= Goal =
Gather up the lines with the word "picture" in them.

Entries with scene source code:
◇ ◇ ◇
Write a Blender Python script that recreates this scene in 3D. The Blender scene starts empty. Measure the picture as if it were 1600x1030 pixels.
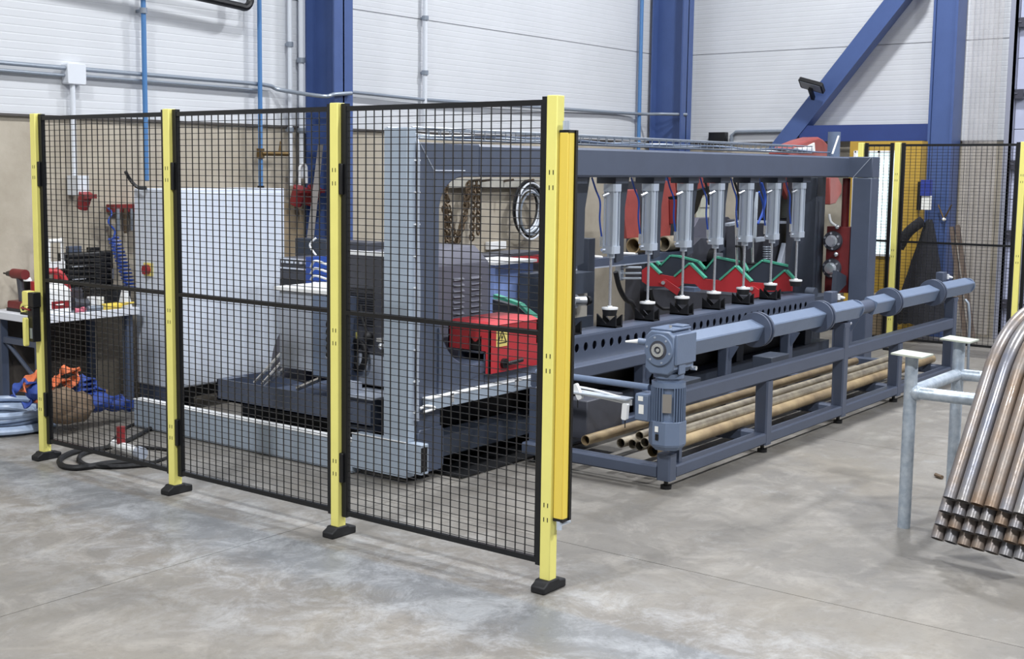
import bpy, math, random
from mathutils import Vector, Matrix
random.seed(7)
S = bpy.context.scene
COL = S.collection

# ------------------------------------------------------------------ camera
FPX, CX, CY = 1968.0723, 726.2675, 482.4874        # focal length and principal point, image taken as 1600x1030
YAW, PIT, ROL = .6731, .1104, -.0092
CAM = Vector((-4.1007, -2.808, 1.7095))
Fw = Vector((math.cos(YAW)*math.cos(PIT), math.sin(YAW)*math.cos(PIT), -math.sin(PIT)))
Rt = Vector((math.sin(YAW), -math.cos(YAW), 0)); Dn = Fw.cross(Rt)
cr, sr = math.cos(ROL), math.sin(ROL)
RX = cr*Rt + sr*Dn; DX = -sr*Rt + cr*Dn
cd = bpy.data.cameras.new('camera'); cam = bpy.data.objects.new('camera', cd); COL.objects.link(cam)
m = Matrix((RX, -DX, -Fw)).transposed().to_4x4(); m.translation = CAM
cam.matrix_world = m
cd.sensor_fit = 'HORIZONTAL'; cd.sensor_width = 36; cd.lens = FPX*36/1600
cd.shift_x = (800-CX)/1600; cd.shift_y = (CY-515)/1600
cd.clip_start = .05; cd.clip_end = 200
S.camera = cam

def at(x, y, X=None, Y=None, Z=None):
    """point of the place seen at an image position, on the plane X=, Y= or Z="""
    d = RX*((x-CX)/FPX) + DX*((y-CY)/FPX) + Fw
    t = (X-CAM.x)/d.x if X is not None else (Y-CAM.y)/d.y if Y is not None else (Z-CAM.z)/d.z
    return CAM + d*t

# ------------------------------------------------------------------ world, light, exposure
w = bpy.data.worlds.new('world'); S.world = w; w.use_nodes = True
bg = w.node_tree.nodes['Background']; bg.inputs[0].default_value = (.80, .88, 1, 1); bg.inputs[1].default_value = .24
def lamp(x, y, p, size=.5, z=7.3, tgt=None):
    l = bpy.data.lights.new('high_bay', 'AREA'); l.shape = 'DISK'; l.size = size; l.energy = p; l.color = (.97, .985, 1)
    o = bpy.data.objects.new('high_bay', l); COL.objects.link(o); o.location = (x, y, z)
    if tgt: o.rotation_euler = (Vector(tgt)-Vector((x, y, z))).to_track_quat('-Z', 'Y').to_euler()
for x, y, p in ((6.6, .9, 760), (1.6, .9, 440), (-4.6, .9, 1000), (6.6, -5.8, 900), (1.0, -5.8, 800), (-5.2, -5.8, 1100)):
    lamp(x, y, p)
S.view_settings.view_transform = 'Standard'; S.view_settings.look = 'None'
S.view_settings.gamma = 1; S.view_settings.use_curve_mapping = False
S.view_settings.exposure = -0.86

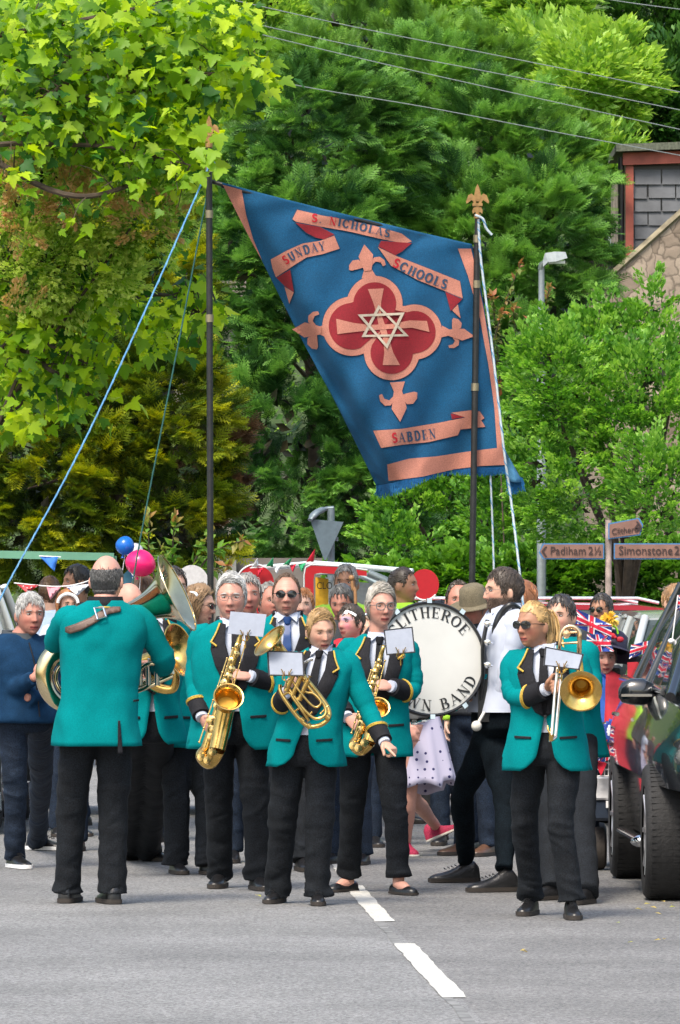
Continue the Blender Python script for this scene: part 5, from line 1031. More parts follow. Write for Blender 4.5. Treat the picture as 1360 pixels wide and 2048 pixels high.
# ---------------- bass drum ----------------
def drum():
    c = P(860, 1318, 36.1); nrm = Vector((.27, -.955, .10)).normalized(); up = (Vector((0, 0, 1))-nrm*nrm.z).normalized(); rt = up.cross(nrm) if up.cross(nrm).x > 0 else nrm.cross(up)
    R_ = .322; t = thing('bass_drum', 'white bass drum lettered in a circle, carried by the bearded man', 'drum', c-up*R_)
    cir = lambda r, h, a: c+rt*(r*math.cos(a))+up*(r*math.sin(a))+nrm*h
    def ring(r, h, n=64): return [cir(r, h, 2*math.pi*i/n) for i in range(n)]
    mb = MB(); mb.loft([ring(R_-.012, -.008), ring(R_-.012, -.36)], cap=False); mb.build('shell', mat('drum_shell', (.50, .51, .50), .3, var=.1, vscale=5), t)
    hm = mat('drum_skin', (.58, .58, .55), .5, var=.08, vscale=3)
    mb = MB(); mb.loft([ring(r, h) for r, h in ((.0005, .001), (R_*.4, .001), (R_*.8, .0), (R_-.012, -.002))], cap=True); hd = mb.build('drum_head', hm, t)
    mb = MB(); mb.loft([ring(.0005, -.365), ring(R_-.012, -.362)], cap=False); mb.build('drum_head', hm, t)
    for h0 in (.0, -.368):
        mb = MB(); mb.loft([ring(R_-.014, h0-.005), ring(R_-.014, h0+.012), ring(R_-.004, h0+.014), ring(R_+.002, h0+.008), ring(R_+.002, h0-.03), ring(R_-.01, h0-.03)], cap=False); mb.build('hoop', BLK, t)
    for i in range(10):
        a = math.radians(18+36*i); mb = MB()
        for h0, sgn in ((.012, 1), (-.355, -1)):
            p = cir(R_+.004, h0, a); u = (p-c-nrm*h0).normalized(); v = nrm.cross(u); mb.box(p, (.028, .026, .024), Matrix((v, u, nrm)).transposed())
        mb.tube([cir(R_+.012, .02, a), cir(R_+.012, -.37, a)], .004, 6); mb.box(cir(R_+.002, -.18, a), (.03, .03, .07), Matrix((nrm.cross(u), u, nrm)).transposed()); mb.build('tension_lug', CHROME, t, smooth=False)
    h = .062; INK = mat('lettering_black', (.012, .012, .012), .5)
    tx = 'CLITHEROE'; r0 = R_*.72; tw = text_width(tx, .16)*h
    lettering('lettering', tx, lambda u, v, o: cir(r0+v*h, .0022+o, math.radians(91)+(tw/2-u*h)/(r0+h/2)), INK, hd, gap=.16)
    tx = 'TOWN BAND'; r1 = R_*.91; tw2 = text_width(tx, .16)*h
    lettering('lettering', tx, lambda u, v, o: cir(r1-v*h, .0022+o, math.radians(-86)+(u*h-tw2/2)/(r1-h/2)), INK, hd, gap=.16)
    # beater mark
drum()
# drummer's harness, belt, mitt
D_ = drummer; d0 = D_['d']; mb = MB()
tubeN(mb, [(1040, 1222, -.10), (1022, 1210, -.17), (1003, 1226, -.16), (992, 1252, -.16), (984, 1300, -.14), (972, 1370, -.10)], .020, d0, 8); mb.build('harness_strap', BLK, D_['t'])
mb = MB(); tubeN(mb, [(975, 1240, -.2), (966, 1290, -.22), (966, 1345, -.2), (962, 1400, -.15)], .012, d0, 8)
mb.box(P(972, 1390, d0-.12), (.09, .08, .30), None); hz_ = mb.build('carrier_frame', BLK, D_['t'], smooth=False)
for y_ in (1248, 1285, 1330): mb = MB(); mb.lathe([(0, .02), (.018, .018), (.018, -.01), (.0, -.012)], P(975, y_, d0-.25), (0, -1, 0), 12); mb.tube([P(968, y_-3, d0-.24), P(985, y_+2, d0-.24)], .006, 8); mb.build('clamp', CHROME, hz_)
mb = MB(); mb.loft([[D_['W'](.183*math.cos(a), .128*math.sin(a), z_) for a in [2*math.pi*q/30 for q in range(30)]] for z_ in (.995, 1.035)], cap=False); mb.build('belt', LEATHER, D_['t'])
mb = MB(); mb.tube([P(968, 1425, d0-.25), P(955, 1448, d0-.30)], .009, 8); mb.ball(P(953, 1452, d0-.31), .03); tag(rebase(mb.build('drumstick', mat('felt_beater', (.6, .58, .52), .95))), 'felt headed beater in the drummer\'s hand beside the drum', 'drumstick')
# ---------------- banner ----------------
BD = 42.4
def Zp(x, y): return 380+x/1.8889, 340+y/1.8889
LC = [(0, 120, 48), (.12, 190, 185), (.26, 275, 350), (.48, 400, 600), (.7, 535, 850), (.87, 640, 1060), (1, 705, 1196)]
RC = [(0, 1065, 280), (.1, 1090, 380), (.3, 1118, 560), (.55, 1150, 760), (.8, 1176, 1000), (1, 1195, 1118)]
def yf(x, y):           # depth of the cloth at crop coordinate
    v = max(0, min(1, (y-50-(x-120)*.25)/900)); lx = interp([(r[2], r[1]) for r in LC], y)[0]; e = max(0, x-lx)
    edge = .34*math.exp(-(e/62)**2)*v**.7
    f = .046*math.sin((x*.8-y*.30)/58)*v+.014*math.sin((x+y*.5)/31+1.3)*(.2+v)+.05*math.sin((x-300)/170+y/300)*v
    w_ = .010*math.sin((x*.35+y)/21)*math.exp(-((y-60-(x-120)*.25)/60)**2)
    st_ = -.05*math.exp(-((x-(480+(y-760)*.62))/22)**2)*(y > 620)*min(1, (y-620)/150)
    return edge+f+w_+st_+.35*(x-600)/600
def B3(x, y, off=0.): a, b = Zp(x, y); return P(a, b, BD+yf(x, y)-off)
banner = thing('banner', 'large blue cloth banner with pink cross emblem, hung between two poles', 'banner', P(700, 990, BD))
BLUE = mat('banner_blue', (.003, .082, .19), .9, var=.12, vscale=6, fine=.22, bump=.15, bscale=300, trans=.18, wr=1., wrscale=3.5)
PINK = mat('banner_pink', (.47, .19, .135), .9, var=.10, vscale=8, fine=.15, trans=.1, wr=.9, wrscale=3.5)
RED = mat('banner_red', (.20, .005, .012), .85, var=.12, vscale=8, fine=.2); REDL = mat('banner_red_letter', (.42, .008, .02), .85); BLUEL = mat('banner_blue_letter', (.02, .05, .10), .85); CREAM = mat('banner_cream', (.42, .36, .28), .85, fine=.1)
nv, nu = 110, 90; rows = []
for i in range(nv+1):
    v = i/nv; a = interp([(t_, x_, y_) for t_, x_, y_ in LC], v); b = interp([(t_, x_, y_) for t_, x_, y_ in RC], v); row = []
    for j in range(nu+1):
        u = j/nu; x_ = lerp(a[0], b[0], u); y_ = lerp(a[1], b[1], u); sag = 14*math.sin(math.pi*u)*(1-v)*.3+(-26*math.sin(math.pi*u)+10*math.sin(u*9))*v**3; row.append(B3(x_, y_+sag))
    rows.append(row)
mb = MB(); mb.loft(rows, closed=False); cloth = mb.build('cloth', BLUE, banner); q_ = cloth.modifiers.new('th', 'SOLIDIFY'); q_.thickness = .003; q_.offset = 1
cloth_n = 0
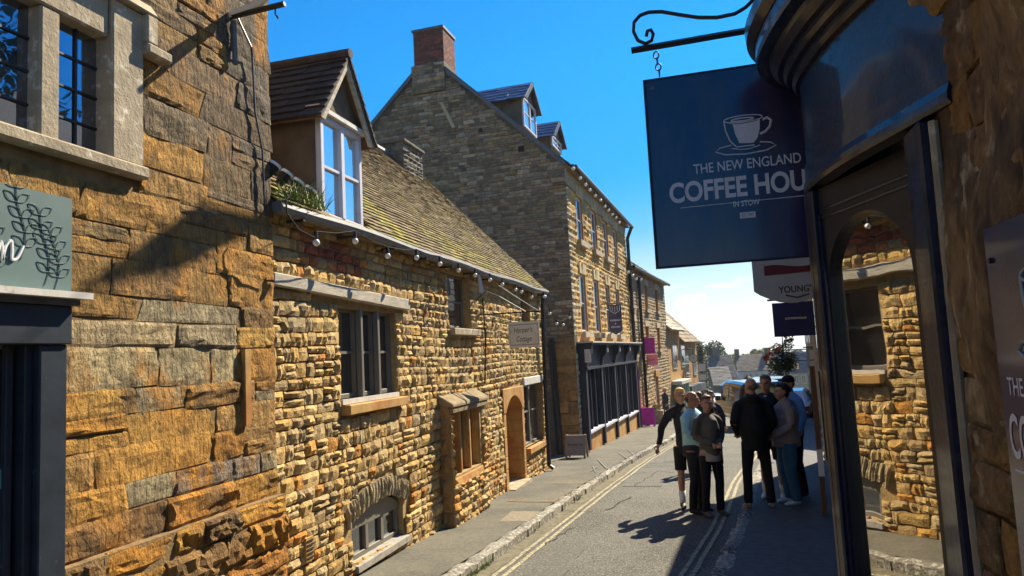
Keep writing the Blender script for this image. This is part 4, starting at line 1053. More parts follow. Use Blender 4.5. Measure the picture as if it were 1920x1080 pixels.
◇ ◇ ◇
= Response =
Write a Blender Python script that recreates this scene in 3D. The Blender scene starts empty. Measure the picture as if it were 1600x1030 pixels.
Continue the Blender Python script for this scene: part 5, from line 1031. More parts follow. Write for Blender 4.5. Treat the picture as 1360 pixels wide and 2048 pixels high.
Keep writing the Blender script for this image. This is part 4, starting at line 1053. More parts follow. Use Blender 4.5. Measure the picture as if it were 1920x1080 pixels.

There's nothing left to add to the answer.